Wearing purple

Wearing purple

I planned to publish my first book when I retired. I wanted to be old, I wanted to be grey, and I wanted to be a little bit crazy.

I think the sentiment stemmed from Jenny Joesph’s poem, "When I’m Old", where she details all the things she will do when she is old enough to let go of all her sensibilities and fears; such as wearing purple with a red hat that doesn’t go or suit her at all. I believed that when I was ready to retire, I would also be ready to withstand the criticism of my work. I would be able to stomach the hundreds of rejections I was bound to face, or the fact that, at the time, no one around me considered it a viable career choice for an overly ambitious black girl who studied Aeronautical Engineering at university. No, publishing had to wait until I was ready to dye my grey hair purple.

Then I finished my first book, Daughters of Nri. I fell in love, and I fell hard. I wanted to shout about it. I wanted to thrust the manuscript in the faces of all the tired commuters I met on the tube and watch them eagerly as they read my story. I wanted people to read my story. This was new and incredibly confusing because how could I wait for all my hair to turn grey when I needed people to read it now? Well, I couldn’t wait.

I rolled up my sleeves and reached out to people in the elusive publishing industry. I braced myself for the countless rejections but ended up pausing at what I received instead. Interest? Not the warm, delightful interest that I didn’t dare hope for, but the cheap, tokenistic interest that you feel when a man strokes your hand and calls you a chocolate African princess. Suddenly my old fears returned, only now they were more prominent because they were real. I became apprehensive about giving the book baby that I’d fallen in love with to the people.

So I decided to wear purple with a red hat that didn’t suit me. I co-founded my own publishing house, Onwe. This was where Daughters of Nri, and books like it that didn’t quite fit into the industry’s mould, could be published and promoted in an authentic and big way. With Onwe came incredible scope to try out something new in this industry that I had loved from afar since I was old enough to talk. I didn’t just want to wear purple; I painted myself in it. I had to because it wasn't enough to publish the book. I had to somehow connect it to its intended readership. My theory was simple; there are great books that never reach their perfect readership because of the industry’s approach to unique stories. An approach centred on current trends, comps, and quarterly rotations of the same books featured on various press lists.
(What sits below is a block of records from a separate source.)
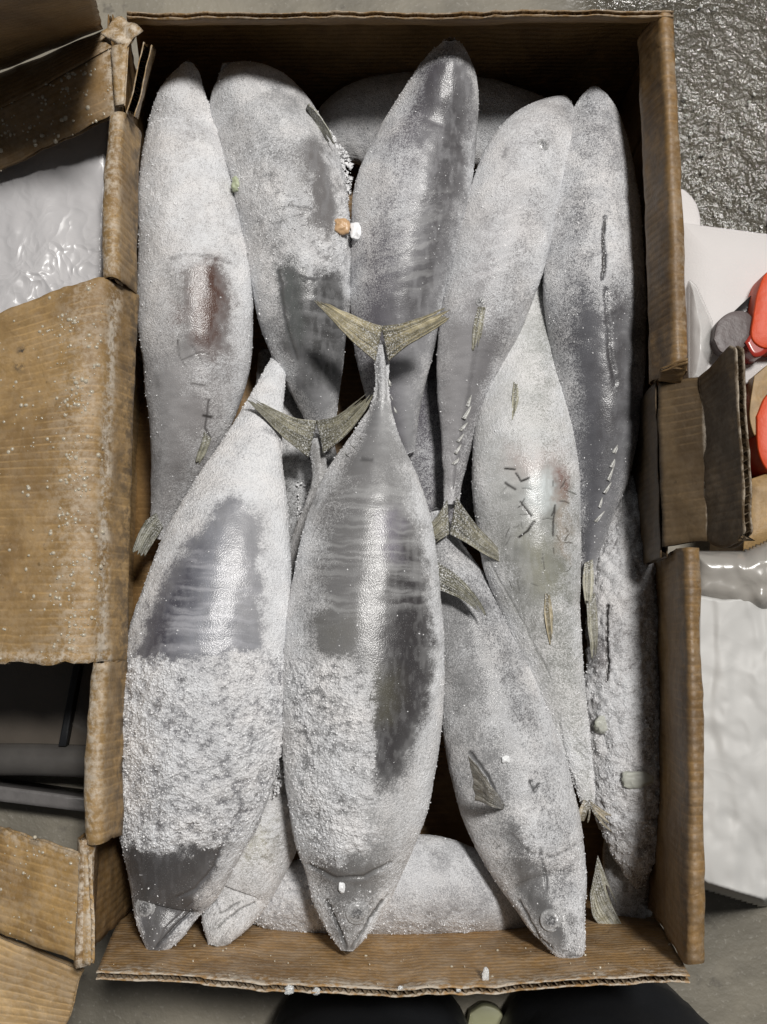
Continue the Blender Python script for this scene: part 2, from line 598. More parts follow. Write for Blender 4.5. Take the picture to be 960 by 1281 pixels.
def panel(name, S, su, sv, mat, parent, th=0.0048, step=0.004, rag=(0, 0, 0, 0), wear=None, darken=None, pitch=0.0056, seed=0, core=True, swap=False, spots=()):
    """a corrugated sheet: two liners and the fluted core between them. S maps (u,v) in 0..1 to space; su, sv are its size in metres;
    rag = raggedness in metres of the u0, u1, v0, v1 edges. Flutes run along v."""
    def uvwarp(u, v):
        p = np.stack([u * su * 90, v * sv * 90, np.full_like(u, seed)], -1)
        a = np.stack([u * su * 260, v * sv * 260, np.full_like(u, seed + 3.3)], -1)
        nz = (vnoise(p, seed) - 0.5) * 1.4 + (vnoise(a, seed + 1) - 0.5) * 0.7
        w0, w1 = np.clip(1 - u / 0.15, 0, 1), np.clip(1 - (1 - u) / 0.15, 0, 1)
        w2, w3 = np.clip(1 - v / 0.15, 0, 1), np.clip(1 - (1 - v) / 0.15, 0, 1)
        return u + nz * (w0 * rag[0] + w1 * rag[1]) / su, v + nz * (w2 * rag[2] + w3 * rag[3]) / sv

    def at(u, v):
        u, v = uvwarp(u, v)
        e = 1e-3
        p = S(u, v)
        pu = S(u + e, v) - S(u - e, v)
        pv = S(u, v + e) - S(u, v - e)
        nn = np.cross(pu, pv)
        nn /= np.linalg.norm(nn, axis=-1)[..., None] + 1e-12
        q = p * 28
        dz = (fbm(q, 3, seed) - 0.5) * 0.004 + (vnoise(p * 120, seed + 2) - 0.5) * 0.0008
        return p + nn * dz[..., None], nn

    nu, nv = max(4, int(su / step)), max(4, int(sv / step))
    u, v = np.meshgrid(np.linspace(0, 1, nu), np.linspace(0, 1, nv), indexing='ij')
    p, nn = at(u, v)
    lin = 0.0007
    layers = [p, p - nn * lin, p - nn * (th - lin), p - nn * th]
    V, F, UV, W, Dr = [], [], [], [], []
    off = 0
    wv = (wear(u, v) if wear else np.zeros_like(u)).ravel()
    dv = (darken(u, v) if darken else np.zeros_like(u)).ravel()
    for sx, sy, sr in spots:
        qx, qy = proj(p.reshape(-1, 3))
        dv = np.maximum(dv, 1.6 * np.exp(-(((qx - sx) ** 2 + (qy - sy) ** 2) / sr ** 2)))
    edge = np.r_[np.arange(nv), (np.arange(1, nu) * nv + nv - 1), ((nu - 1) * nv + np.arange(nv - 2, -1, -1)), (np.arange(nu - 2, 0, -1) * nv)]
    for a, bl in ((0, 1), (2, 3)):
        for li, flip in ((a, False), (bl, True)):
            f = grid_faces(nu, nv, off=off)
            F.append(f[:, ::-1] if flip else f)
            V.append(layers[li].reshape(-1, 3))
            UV.append(np.stack([v * sv, u * su] if swap else [u * su, v * sv], -1).reshape(-1, 2))
            W.append(wv); Dr.append(dv)
            off += nu * nv
        e0 = edge + off - 2 * nu * nv
        e1 = edge + off - nu * nv
        F.append(np.stack([e0, e1, np.roll(e1, -1), np.roll(e0, -1)], -1))
    o = mesh(name, np.concatenate(V), np.concatenate(F), mat, parent, True, {'wear': np.concatenate(W), 'darken': np.concatenate(Dr)}, np.concatenate(UV))
    if core:
        nw = max(2, int(su / pitch))
        mu = nw * 6 + 1
        mv = max(3, int(sv / 0.012))
        ins = 0.0006
        u, v = np.meshgrid(np.linspace(ins / su, 1 - ins / su, mu), np.linspace(ins / sv, 1 - ins / sv, mv), indexing='ij')
        p, nn = at(u, v)
        ph = np.sin(np.linspace(0, nw * 2 * np.pi, mu))[:, None]
        p = p - nn * (th / 2 + ph * (th / 2 - lin))[..., None]
        c = mesh('flute', p.reshape(-1, 3), grid_faces(mu, mv), M_CORE, o)
    return o


def quad_S(a, b, c, d, sag=0.0):
    """a=(u0,v0) b=(u1,v0) c=(u1,v1) d=(u0,v1)"""
    a, b, c, d = map(np.asarray, (a, b, c, d))

    def S(u, v):
        u, v = u[..., None], v[..., None]
        r = a * (1 - u) * (1 - v) + b * u * (1 - v) + c * u * v + d * (1 - u) * v
        r = r + np.array([0, 0, sag]) * (u - u * u + v - v * v) * 2
        return r
    su = (np.linalg.norm(b - a) + np.linalg.norm(c - d)) / 2
    sv = (np.linalg.norm(d - a) + np.linalg.norm(c - b)) / 2
    return S, su, sv


def prof_S(prof, y0, y1, skew=0.0, bend=0.0, xs=(0.0, 0.0)):
    """extrude an x-z profile from y0 to y1 (u), v follows the profile"""
    p = np.asarray(prof, float)
    d = np.r_[0, np.cumsum(np.hypot(*(p[1:] - p[:-1]).T))]

    def S(u, v):
        t = np.clip(v, 0, 1) * d[-1]
        x = np.interp(t, d, p[:, 0]) + (v - np.clip(v, 0, 1)) * 0
        z = np.interp(t, d, p[:, 1]) + (v - np.clip(v, 0, 1)) * d[-1] * np.sign(p[-1, 1] - p[-2, 1] + 1e-9) * (v > 1) \
            - (np.clip(v, 0, 1) - v) * 0
        # outside 0..1 go straight on
        x = x + np.where(v > 1, (v - 1) * (p[-1, 0] - p[-2, 0]) / (d[-1] - d[-2]) * d[-1], 0) + np.where(v < 0, v * (p[1, 0] - p[0, 0]) / d[1] * d[-1], 0)
        z = np.where(v > 1, p[-1, 1] + (v - 1) * (p[-1, 1] - p[-2, 1]) / (d[-1] - d[-2]) * d[-1], z)
        z = np.where(v < 0, p[0, 1] + v * (p[1, 1] - p[0, 1]) / d[1] * d[-1], z)
        y = y0 + (y1 - y0) * u + skew * (v - 0.5)
        x = x + bend * np.sin(np.pi * u) + xs[0] * (1 - u) + xs[1] * u
        return np.stack([x, y, z], -1)
    return S, abs(y1 - y0), d[-1], d


def rounded(prof, r=0.004, n=5):
    p = [np.array(q, float) for q in prof]
    out = [p[0]]
    for a, b, c in zip(p[:-2], p[1:-1], p[2:]):
        da, dc = (a - b) / np.linalg.norm(a - b), (c - b) / np.linalg.norm(c - b)
        rr = min(r, np.linalg.norm(a - b) * 0.45, np.linalg.norm(c - b) * 0.45)
        s, e = b + da * rr, b + dc * rr
        for k in range(n + 1):
            t = k / n
            out.append((1 - t) ** 2 * s + 2 * t * (1 - t) * b + t * t * e)
    out.append(p[-1])
    return out


def ridge_wear(vc, wd, base=0.12, top=1.0):
    return lambda u, v: base + top * np.exp(-((v - vc) / wd) ** 2)


def py_to_y(py, z=H):
    return P(480, py, z)[1]


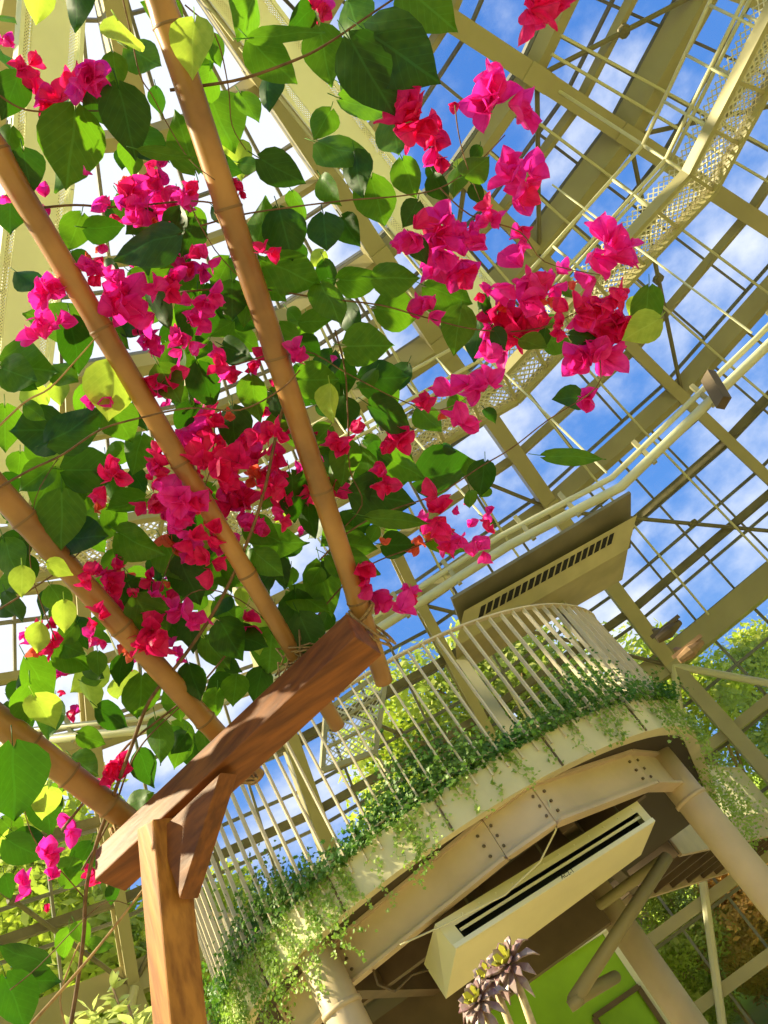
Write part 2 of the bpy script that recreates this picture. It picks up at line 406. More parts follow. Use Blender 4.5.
for az, d, ti, sc in spots:
    r, ch = tree_protos[ti]
    if ti in used:
        r2 = r.copy(); COL.objects.link(r2)
        for c in ch:
            c2 = c.copy(); COL.objects.link(c2); c2.parent = r2
        r = r2
    used.add(ti)
    a = radians(az); x, y = d * sin(a), d * cos(a)
    rr = hypot(x - CX, y - CY); aa = atan2(x - CX, y - CY)
    if rr < 21.5: x *= 21.5 / rr; y *= 21.5 / rr; rr = hypot(x - CX, y - CY)
    r.location = (x, y, hill(rr, aa) - .1); r.rotation_euler = (0, 0, random.uniform(0, 6)); r.scale = (sc, sc, sc)
    side = 'behind the pergola side of the glass wall' if az < -25 else ('behind the balcony, beyond the glass' if az < 0 else 'beyond the glass wall past the round columns')
    tag(r, '%s tree %s' % (adj[ti], side), 'tree', '%s trees %s' % (adj[ti], side))

# ------------------------------------------------------------------ ring catwalk hung under the roof
def quad_uv(mb, ps, w0, h0):
    o = len(mb.v); mb.add(ps, [(0, 1, 2, 3)]); mb.uv = (mb.uv or []) + [(0, 0), (w0, 0), (w0, h0), (0, h0)]
cw = empty('ring_catwalk', gp(0, 8.1, 8.0))
tag(cw, 'cream steel ring catwalk with mesh panels and handrails hung beneath the glass roof', 'catwalk')
deck = MB(); fr = MB(); railm = MB(); side = MB()
RO, RI, ZC = 8.15, 7.35, 8.0
for k in range(-8, 6, 2):
    for (ka, kb) in ((k, k + 2),):
        a0, a1 = gp(ka, RO, ZC), gp(kb, RO, ZC); b0, b1 = gp(ka, RI, ZC), gp(kb, RI, ZC)
        ln = (a1 - a0).length
        quad_uv(deck, [b0, b1, a1, a0], ln, RO - RI)
        up = Vector((0, 0, 1))
        quad_uv(side, [a0, a1, a1 + up * .85, a0 + up * .85], ln, .85)
        fr.bar(a0, a1, .09, .16); fr.bar(b0, b1, .09, .16)
        for j in range(6):
            f = j / 6; fr.bar(a0.lerp(a1, f), b0.lerp(b1, f), .05, .07)
        for h in (.45, .95):
            railm.tube([a0 + up * h, a1 + up * h], .03, 6); railm.tube([b0 + up * h, b1 + up * h], .03, 6)
        for j in range(6):
            f = j / 6
            for (p, q) in ((a0, a1), (b0, b1)): railm.tube([p.lerp(q, f), p.lerp(q, f) + up * .95], .022, 6)
deck.build('deck_mesh', M['mesh'], cw); side.build('side_mesh', M['mesh'], cw)
fr.build('frame', M['steel'], cw); railm.build('handrail', M['steel_pale'], cw, smooth=True)
for k in range(-8, 6, 2):
    hg = MB(); hg.tube([gp(k, 8.0, 8.0), gp(k, 8.3, 12.1)], .03, 8); hg.build('hanger', M['steel_pale'], cw)

# radial maintenance gantries, wide perforated cream decks rising to the crown of the roof
def gantry(k, label, pts, wd):
    g0 = empty('roof_gantry', gp(k, *pts[-1])); tag(g0, label, 'gantry')
    a = TH + k * pi / 12; rad = Vector((sin(a), cos(a), 0)); tn = Vector((cos(a), -sin(a), 0))
    d = MB(); s_ = MB(); r_ = MB(); me_ = MB()
    P = [gp(k, *p) for p in pts]
    for i in range(len(P) - 1):
        p, q = P[i], P[i + 1]; ln = (q - p).length; dirn = (q - p).normalized(); up = tn.cross(dirn)
        if up.z < 0: up = -up
        d.bar(p, q, wd * .62, .05, up)
        for sgn in (-1, 1):
            quad_uv(me_, [p + tn * sgn * wd * .31, q + tn * sgn * wd * .31, q + tn * sgn * wd * .5, p + tn * sgn * wd * .5], ln, wd * .2)
            s_.bar(p + tn * sgn * wd * .5, q + tn * sgn * wd * .5, .05, .16, up)
            r_.tube([p + tn * sgn * wd * .5 + up * .8, q + tn * sgn * wd * .5 + up * .8], .025, 6)
    d.build('deck_sheet', M['gantry'], g0); me_.build('perforated_edge', M['mesh_dense'], g0); s_.build('side_channel', M['gantry'], g0); r_.build('handrail', M['steel_pale'], g0)
gantry(.25, 'wide cream roof gantry sloping down between leaves to the mesh catwalk', [(1.5, 12.9), (3.0, 12.2), (5.0, 10.9), (6.6, 9.5), (7.4, 8.3)], .66)
gantry(-4.1, 'cream perforated roof gantry above the bamboo at the photo\'s upper left', [(1.0, 12.7), (2.0, 12.0), (3.8, 10.4), (5.6, 9.2), (7.4, 8.3)], .72)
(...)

Our solution was to access the people who we knew our target readership was following. We hosted a bottomless brunch with inspirational black women in London to launch the cover of Daughters of Nri, which ended up reaching thousands. We created bespoke boxes designed to translate the experience of Nri with handmade candles, t-shirts and advanced copies of the book. Our approach didn’t just reach our readers, but it also reached our future authors. We started to attract incredibly talented authors with their own unique stories and doubled down our efforts. We created an Instagram filter and spurred on feminist conversations for Di Lebowitz’ The Marks Left on Her, while we planted trees for Rab Ferguson's Landfill Mountains.

We’ve built up a fantastic community of readers who are hungry for diverse reads. Still, I think that there is far more scope to narrow that disconnect between readers and the books that truly resonate with them. I especially noticed this as we built up our campaign for Daughters of Nri’s sequel, Descendants of the First. Even though we are in a far better position than we were for Daughters of Nri, it still felt as though we are screaming in an impossibly loud hall, where only a select few have access to a microphone, regardless of if what they are saying actually sat well with the crowd.

I think the next phase of our mission to connect readers with the books that will resonate with them is a tech solution. A nuanced book recommendation platform that goes beyond categories, recent buys, ratings, marketing budgets and other arbitrary barriers. Technology that sifts through the wealth of untapped books and picks the right book with the reader in mind. We’re calling it libr.ai and our early results are making me want to shove it in people's faces and watch them eagerly as they take it in. I truly believe that this may be the thing that helps us to finally connect readers and books. I’m glad I get to work on it now and not when I’m grey because along this journey, I’ve learnt that life is too short to wait to publish a book, change an entire industry and wear purple.

Kosi Amayo is the co-founder of Onwe Press and author of YA novels Daughters of Nri and Descendants of the First (out October) under the pen name Reni K Amayo.